Na szczęście od tamtej pory sytuacja się uspokoiła. Syn Dominiki wrócił do zdrowia, a wspólne czuwanie przy jego łóżku zbliżyło Wiśniewskich na tyle, że o pomoc w podjęciu decyzji w kwestii rozwodu poprosili mediatora.
Michał i Dominika mają dla siebie ogromny szacunek - wyjaśnia znajomy małżonków w rozmowie z Faktem. Nie ma mowy o wojnie. Ze względu na wspólnie spędzone lata chcą, by ich rozstanie przebiegło jak najmniej boleśnie.
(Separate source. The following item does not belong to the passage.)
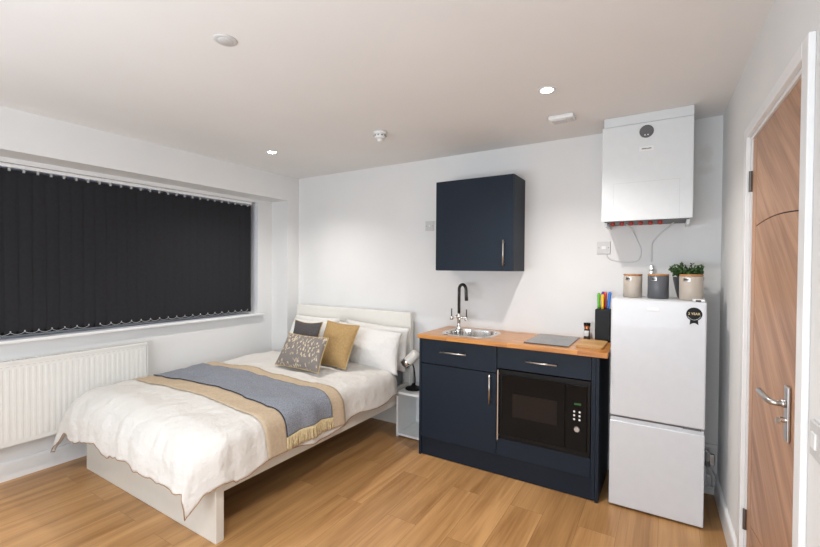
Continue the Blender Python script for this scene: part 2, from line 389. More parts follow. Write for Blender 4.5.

Stwierdzili, że spotkanie na gruncie bardziej przyjaznym niż sala rozpraw pozwoli im lepiej ustalić wszystkie szczegóły rozwodu.
Czyli wbrew entuzjastycznemu tytułowi Rozwodu nie będzie?! zamieszczonemu przez Fakt, chodzi raczej o to, by rozstać się w relatywnie miłej atmosferze, a nie pogodzić.
Oczywiście może zdarzyć się tak, że mediacje uratują małżeństwo, ale mediator na siłę ich przecież nie połączy - tłumaczy ekspertka tabloidu, mediator rodzinny Monika Jędrzejewska.